#### GOAL OF THE EXERCISE:
Return the full material exactly.
::::::
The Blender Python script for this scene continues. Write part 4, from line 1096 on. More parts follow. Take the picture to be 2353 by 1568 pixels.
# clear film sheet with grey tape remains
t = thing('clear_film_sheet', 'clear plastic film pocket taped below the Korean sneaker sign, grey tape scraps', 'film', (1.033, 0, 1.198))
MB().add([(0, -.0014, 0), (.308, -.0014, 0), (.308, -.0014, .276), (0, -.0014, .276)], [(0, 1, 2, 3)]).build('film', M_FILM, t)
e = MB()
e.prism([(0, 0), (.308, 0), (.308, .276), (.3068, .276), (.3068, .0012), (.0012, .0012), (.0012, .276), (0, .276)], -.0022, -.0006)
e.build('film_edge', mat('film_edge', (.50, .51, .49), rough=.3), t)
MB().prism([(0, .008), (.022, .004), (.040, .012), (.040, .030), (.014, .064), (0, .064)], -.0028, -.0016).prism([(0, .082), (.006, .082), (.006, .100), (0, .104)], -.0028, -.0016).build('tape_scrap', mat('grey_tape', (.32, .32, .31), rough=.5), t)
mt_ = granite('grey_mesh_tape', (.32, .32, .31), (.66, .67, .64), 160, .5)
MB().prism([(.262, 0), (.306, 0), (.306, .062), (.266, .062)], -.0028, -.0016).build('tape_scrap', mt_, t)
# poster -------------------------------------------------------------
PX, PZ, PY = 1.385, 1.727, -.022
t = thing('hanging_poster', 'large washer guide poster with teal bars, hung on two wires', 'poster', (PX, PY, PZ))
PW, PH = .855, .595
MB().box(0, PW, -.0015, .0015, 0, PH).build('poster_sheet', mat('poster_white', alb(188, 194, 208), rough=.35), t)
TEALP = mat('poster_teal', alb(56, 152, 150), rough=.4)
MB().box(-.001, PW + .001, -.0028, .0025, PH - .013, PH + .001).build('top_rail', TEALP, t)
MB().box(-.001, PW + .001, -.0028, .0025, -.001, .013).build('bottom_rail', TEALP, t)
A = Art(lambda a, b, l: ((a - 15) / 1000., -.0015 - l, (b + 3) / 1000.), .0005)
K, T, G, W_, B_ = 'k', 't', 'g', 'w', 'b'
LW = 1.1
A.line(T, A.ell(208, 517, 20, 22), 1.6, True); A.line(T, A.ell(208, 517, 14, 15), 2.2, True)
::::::
#### COMPLETE OUTPUT:
The Blender Python script for this scene continues. Write part 4, from line 1096 on. More parts follow. Take the picture to be 2353 by 1568 pixels.
# clear film sheet with grey tape remains
t = thing('clear_film_sheet', 'clear plastic film pocket taped below the Korean sneaker sign, grey tape scraps', 'film', (1.033, 0, 1.198))
MB().add([(0, -.0014, 0), (.308, -.0014, 0), (.308, -.0014, .276), (0, -.0014, .276)], [(0, 1, 2, 3)]).build('film', M_FILM, t)
e = MB()
e.prism([(0, 0), (.308, 0), (.308, .276), (.3068, .276), (.3068, .0012), (.0012, .0012), (.0012, .276), (0, .276)], -.0022, -.0006)
e.build('film_edge', mat('film_edge', (.50, .51, .49), rough=.3), t)
MB().prism([(0, .008), (.022, .004), (.040, .012), (.040, .030), (.014, .064), (0, .064)], -.0028, -.0016).prism([(0, .082), (.006, .082), (.006, .100), (0, .104)], -.0028, -.0016).build('tape_scrap', mat('grey_tape', (.32, .32, .31), rough=.5), t)
mt_ = granite('grey_mesh_tape', (.32, .32, .31), (.66, .67, .64), 160, .5)
MB().prism([(.262, 0), (.306, 0), (.306, .062), (.266, .062)], -.0028, -.0016).build('tape_scrap', mt_, t)
# poster -------------------------------------------------------------
PX, PZ, PY = 1.385, 1.727, -.022
t = thing('hanging_poster', 'large washer guide poster with teal bars, hung on two wires', 'poster', (PX, PY, PZ))
PW, PH = .855, .595
MB().box(0, PW, -.0015, .0015, 0, PH).build('poster_sheet', mat('poster_white', alb(188, 194, 208), rough=.35), t)
TEALP = mat('poster_teal', alb(56, 152, 150), rough=.4)
MB().box(-.001, PW + .001, -.0028, .0025, PH - .013, PH + .001).build('top_rail', TEALP, t)
MB().box(-.001, PW + .001, -.0028, .0025, -.001, .013).build('bottom_rail', TEALP, t)
A = Art(lambda a, b, l: ((a - 15) / 1000., -.0015 - l, (b + 3) / 1000.), .0005)
K, T, G, W_, B_ = 'k', 't', 'g', 'w', 'b'
LW = 1.1
A.line(T, A.ell(208, 517, 20, 22), 1.6, True); A.line(T, A.ell(208, 517, 14, 15), 2.2, True)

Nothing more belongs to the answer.